Но у Симоняна был большой авторитет. И перед тем кубковым матчем он меня спрашивает:
– Поедешь в Баку?
– Никита Палыч, два года никто меня туда не берет! – объясняю.
– Я тебя возьму! Решим вопрос!
Приезжаем, команду хорошо приняли. Азербайджанские болельщики сидели на центральных трибунах, армянские – за воротами.
Первый тайм я «прогулял». Симонян в перерыве был недоволен:
– Давай уже заканчивай!
А я был немного растерян:
– Никита Палыч, если я забью – тут война может начаться!
В итоге на поле меня оставили, и через несколько минут я забиваю. И не знаю, что делать. Тихонько к центру пошел, даже руки не подняв. Поскольку понимал, что начнется, если как-то отпраздную гол.
Драки на трибунах не случилось. А свистели мне в итоге армянские болельщики, увидев, что я не радуюсь.
Так и закончили, 1:0. В раздевалку уходили моментально после финального свистка, повода болельщикам хозяев бушевать не дали. А в ответном матче, в Ереване, выиграли 3:1, там я забил третий мяч.
* * *
Потом я в Баку очень долго не был. До июля 2009 года, когда в рамках «народной дипломатии» вместе с представителями интеллигенции Армении и Азербайджана побывал на приеме у азербайджанского президента Ильхама Алиева.
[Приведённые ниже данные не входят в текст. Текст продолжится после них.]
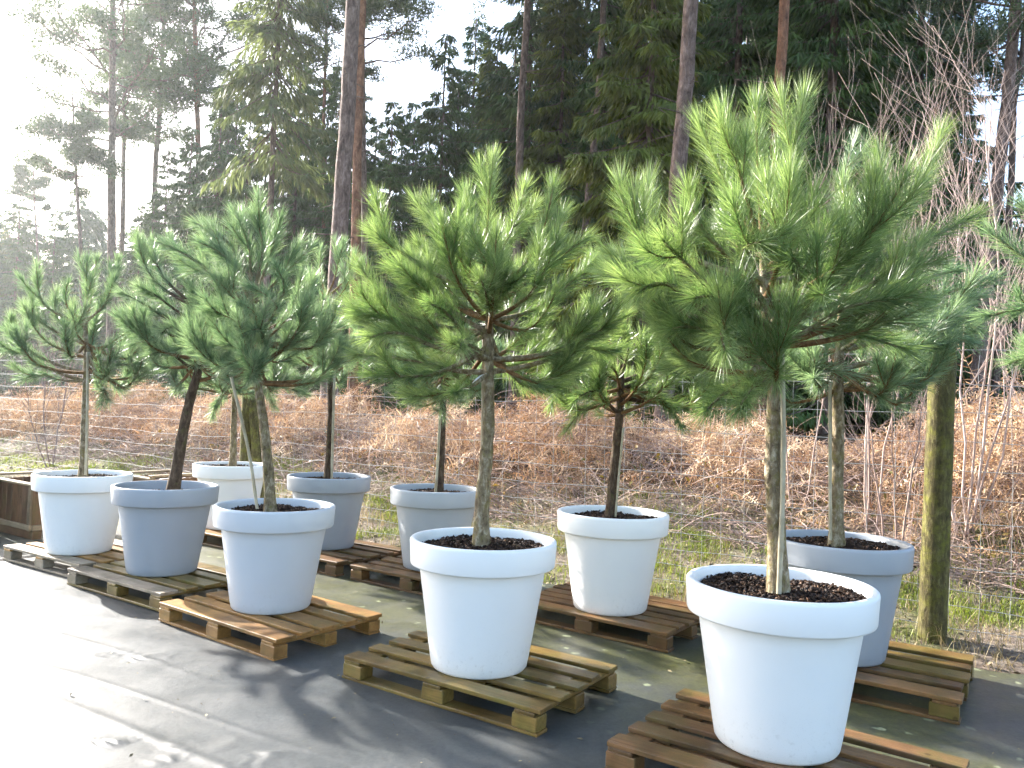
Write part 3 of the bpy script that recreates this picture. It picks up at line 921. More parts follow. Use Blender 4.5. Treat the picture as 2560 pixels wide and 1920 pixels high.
# one more potted pine reaches into the frame from beyond its edge
tag(empty('plant_pot', (3.45, 3.70, PT)), 'grey pot just outside the picture beside the right edge', 'pot', 'plastic pots set out in two rows')
kroot = [o for o in COL.objects if o.name.startswith('plant_pot') and o.location.x > 3.4][0]
link('pot_body', pm['pot_grey'][0], kroot)
link('pot_rim', pm['pot_grey'][1], kroot)
link('soil', soil_mesh(31, 0.61), kroot)
pallet((2.74, 3.71), A34, 'brown pallet just outside the picture beside the right edge', 'wood_brown', 12)
potted_pine('K', 'dark green pine whose branch tips reach in at the right edge',
            [(3125, 1500), (3120, 1300), (3118, 1100), (3118, 900), (3115, 700), (3115, 560)],
            [((2640, 700), (2480, 585), 0.0), ((2680, 780), (2470, 790), 0.1), ((2660, 900), (2540, 900), -0.1), ((2700, 620), (2560, 520), 0.2), ((2720, 860), (2600, 850), -0.3)],
            10, (3.42, 3.72, 2.02, 0.58, 0.42), 'needles_blue', 'young_bark', 0.035, 21, 1300, 0.0020, 0.12, base=(3.45, 3.70, PT + 0.60))

# ------------------------------------------------------------------ bamboo canes and a plant label
def cane(pts, r, label, k=14):
    p = smooth_path(pts, k)
    rr = np.full(k, r) * (1 + 0.12 * (np.arange(k) % 4 == 2))
    gt = Geo()
    gt.add(*tubes(p[None] - p[0], rr[None], 8))
    tag(link('bamboo_cane', gt.mesh('bamboo_cane', [M['cane']], True), None, p[0]), label, 'cane', 'bamboo canes staked beside the trunks')


cane([at(1947, 1484, 3.34), at(1957, 1220, 3.34), at(1957, 980, 3.34), at(1947, 745, 3.34)], 0.011, 'pale bamboo cane beside the trunk in the nearest white pot')
cane([at(643, 1272, 5.24), at(622, 1130, 5.24), at(578, 942, 5.24)], 0.010, 'slanting grey bamboo cane in the pale grey pot')
cane([at(214, 1187, 6.83), at(218, 1050, 6.83), at(219, 880, 6.83)], 0.012, 'bamboo cane beside the trunk in the white pot by the crates')
cane([at(829, 1197, 7.5), at(833, 1050, 7.5), at(837, 905, 7.5)], 0.012, 'bamboo cane in the back row grey pot behind the pale grey one')
cane([at(1089, 1230, 6.7), at(1095, 1140, 6.7), at(1100, 1040, 6.7)], 0.012, 'bamboo cane in the pot hidden behind the middle white pot')
cane([at(1196, 1368, 4.29), at(1204, 1150, 4.3), at(1209, 820, 4.3)], 0.007, 'thin cane behind the trunk in the middle white pot')
cane([at(1538, 1297, 5.53), at(1547, 1190, 5.53), at(1558, 1070, 5.53)], 0.008, 'brown cane beside the trunk in the back row white pot')
cane([at(2076, 1350, 4.63), at(2075, 1150, 4.63), at(2075, 930, 4.63)], 0.010, 'cane beside the trunk in the grey pot by the round post')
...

Помню, что в состав группы входил, например, замечательный певец, уже давно посол Азербайджана в России Полад Бюльбюль оглы, с которым у меня сложились прекрасные отношения еще в Баку, во времена, когда я играл. За один день мы побывали в Ереване, в Арцахе и в Баку. Задумка была такая, что культурные люди из двух стран встретятся и поговорят, но не о политике. Это было еще задолго до Второй Арцахской войны, более чем за десять лет.
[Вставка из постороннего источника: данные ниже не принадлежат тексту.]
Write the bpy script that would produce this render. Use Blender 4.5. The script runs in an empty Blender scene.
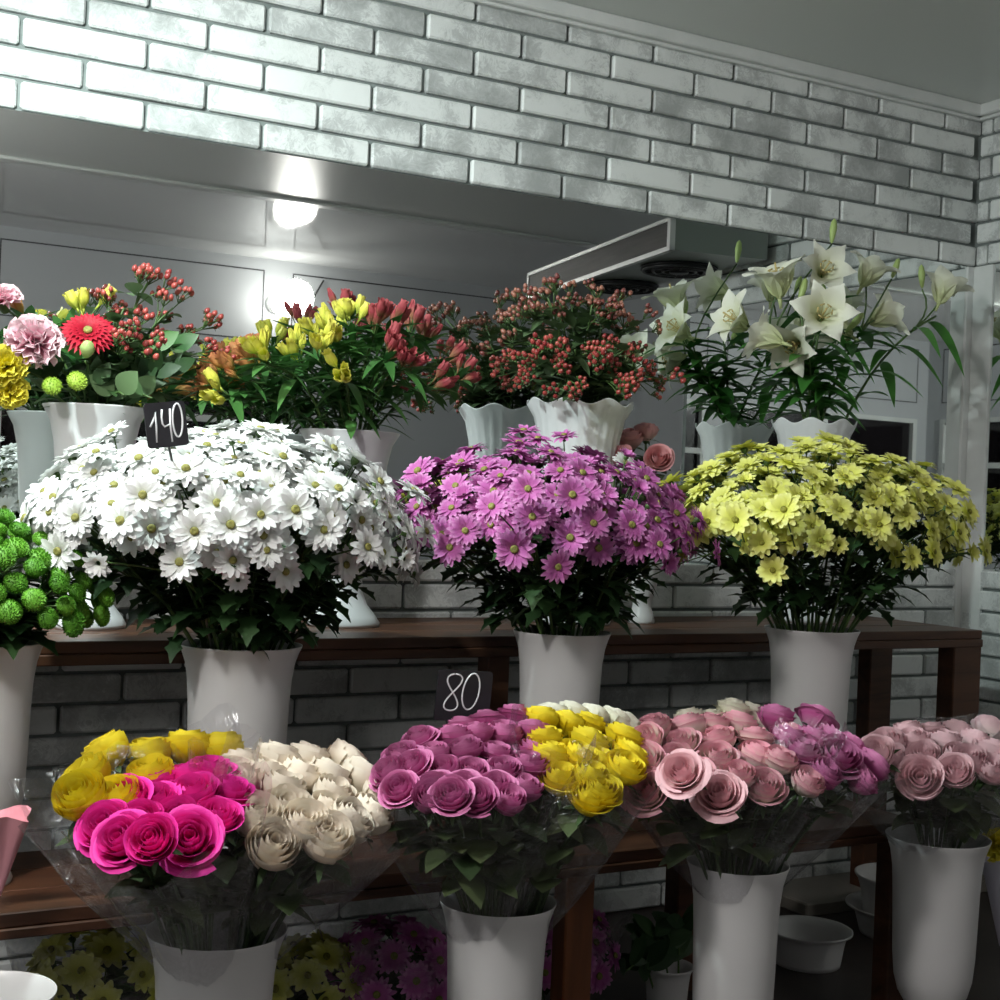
import bpy, math, random
from mathutils import Vector as V, Matrix, noise
random.seed(7)
PI = math.pi
sc = bpy.context.scene
col = sc.collection
U = random.uniform

# ------------------------------------------------------------------ camera
CAM = V((0.0, -2.95, 1.024))
RX = V((0.87395718, -0.48434242, 0.04014048))
RY = V((-0.0363296, 0.01725534, 0.99919088))
RZ = V((0.48464317, 0.87470834, 0.00251554))
F = 1400.0

def ray(px, py):
    return RX * ((px - 500) / F) + RY * ((500 - py) / F) + RZ

def at(px, py, Y):
    d = ray(px, py)
    return CAM + d * ((Y - CAM.y) / d.y)

def pj(p):
    d = V(p) - CAM
    z = d.dot(RZ)
    return 500 + F * d.dot(RX) / z, 500 - F * d.dot(RY) / z

cd = bpy.data.cameras.new('camera')
cam = bpy.data.objects.new('camera', cd)
col.objects.link(cam)
cd.sensor_width = 36
cd.lens = 36 * F / 1000
cd.clip_start = 0.02
cam.matrix_world = Matrix(((RX.x, RY.x, -RZ.x, CAM.x), (RX.y, RY.y, -RZ.y, CAM.y), (RX.z, RY.z, -RZ.z, CAM.z), (0, 0, 0, 1)))
sc.camera = cam

# ------------------------------------------------------------------ materials
def mat(name, color, rough=.5, spec=.5, **kw):
    m = bpy.data.materials.new(name)
    m.use_nodes = True
    b = m.node_tree.nodes['Principled BSDF']
    b.inputs['Base Color'].default_value = (*color, 1)
    b.inputs['Roughness'].default_value = rough
    b.inputs['Specular IOR Level'].default_value = spec
    for k, v in kw.items():
        b.inputs[k.replace('_', ' ')].default_value = v
    return m

def nd(m, t, **kw):
    n = m.node_tree.nodes.new(t)
    for k, v in kw.items():
        setattr(n, k, v)
    return n

def ln(m, a, b):
    m.node_tree.links.new(a, b)

def bsdf(m):
    return m.node_tree.nodes['Principled BSDF']

def ramp(m, fac, stops):
    r = nd(m, 'ShaderNodeValToRGB')
    e = r.color_ramp.elements
    while len(e) > len(stops):
        e.remove(e[-1])
    while len(e) < len(stops):
        e.new(.5)
    for el, (p, c) in zip(e, stops):
        el.position = p
        el.color = (*c, 1)
    ln(m, fac, r.inputs[0])
    return r.outputs[0]

def noise_tex(m, scale, detail=4, vec=None, dist=0., rough=.55):
    n = nd(m, 'ShaderNodeTexNoise')
    n.inputs['Scale'].default_value = scale
    n.inputs['Detail'].default_value = detail
    n.inputs['Distortion'].default_value = dist
    n.inputs['Roughness'].default_value = rough
    if vec is not None:
        ln(m, vec, n.inputs['Vector'])
    return n.outputs['Fac']

def objcoord(m, scale=(1, 1, 1)):
    t = nd(m, 'ShaderNodeTexCoord')
    mp = nd(m, 'ShaderNodeMapping')
    mp.inputs['Scale'].default_value = scale
    ln(m, t.outputs['Object'], mp.inputs['Vector'])
    return mp.outputs['Vector']

def bump(m, h, strength=.3, dist=.01):
    b = nd(m, 'ShaderNodeBump')
    b.inputs['Strength'].default_value = strength
    b.inputs['Distance'].default_value = dist
    ln(m, h, b.inputs['Height'])
    ln(m, b.outputs['Normal'], bsdf(m).inputs['Normal'])

def noisy(name, c0, c1, scale=8, rough=.5, spec=.5, stretch=(1, 1, 1), bmp=0., lo=.3, hi=.7, detail=4, dist=0.):
    m = mat(name, c0, rough, spec)
    f = noise_tex(m, scale, detail, objcoord(m, stretch), dist)
    ln(m, ramp(m, f, [(lo, c0), (hi, c1)]), bsdf(m).inputs['Base Color'])
    if bmp:
        bump(m, f, bmp)
    return m

def island(name, c0, c1, rough=.5, spec=.4, subsurf=0., transl=0.):
    """leaf or petal colour that differs a little from piece to piece"""
    m = mat(name, c0, rough, spec)
    g = nd(m, 'ShaderNodeNewGeometry')
    oi = nd(m, 'ShaderNodeObjectInfo')
    a = nd(m, 'ShaderNodeMath', operation='ADD')
    ln(m, g.outputs['Random Per Island'], a.inputs[0])
    ln(m, oi.outputs['Random'], a.inputs[1])
    h = nd(m, 'ShaderNodeMath', operation='MULTIPLY')
    h.inputs[1].default_value = .5
    ln(m, a.outputs[0], h.inputs[0])
    c = ramp(m, h.outputs[0], [(.15, c0), (.85, c1)])
    ln(m, c, bsdf(m).inputs['Base Color'])
    if transl:
        out = m.node_tree.nodes['Material Output']
        t = nd(m, 'ShaderNodeBsdfTranslucent')
        ln(m, c, t.inputs['Color'])
        mx = nd(m, 'ShaderNodeMixShader')
        mx.inputs[0].default_value = transl
        ln(m, bsdf(m).outputs[0], mx.inputs[1])
        ln(m, t.outputs[0], mx.inputs[2])
        ln(m, mx.outputs[0], out.inputs['Surface'])
    return m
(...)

Баку стал красавцем. От аэропорта до центра города раньше одна узкая дорожка вела, а теперь – широкое шоссе, аэропорт современный. Приняли нас очень хорошо, по банке черной икры каждому участнику, помню, подарили.
Как меня, футболиста, туда включили – я узнал уже после. Оказалось, что Алиев, который в детстве увлекался футболом, – а я тогда как раз играл за «Нефтяник» – высказал пожелание организаторам встречи: «Когда будете ехать, не забудьте Маркарова». На самом приеме всех участников стали представлять, и только дело дошло до меня, президент Азербайджана сказал:
– Стоп. Этого парня мне представлять не надо. Я о нем знаю все.
Поговорили, пошли фотографироваться. Когда собрались для съемки, Алиев говорит:
– Эдик, иди сюда! Давай мы с тобой вдвоем сфотографируемся, а потом все вместе.
Тот день для меня был насыщенным и памятным – три перелета (ведь ночевал я уже дома), приемы у глав государств, много встреч. В Баку прилетели достаточно рано, а к Алиеву надо было идти во второй половине дня. До того, узнав о моем приезде, ко мне пришли Казбек Туаев и еще несколько партнеров по «Нефтянику». Посидели, поговорили, вспомнили – как в те выходные, когда я тайком на несколько часов прилетал к ним из Еревана в Баку. Только Толика Банишевского давно уже с нами нет – и не его одного…
Я много хорошего вспоминаю о Баку и «Нефтянике». Но никогда не жалел о том, что сделал в четыре часа утра тем поздним осенним днем 1970 года.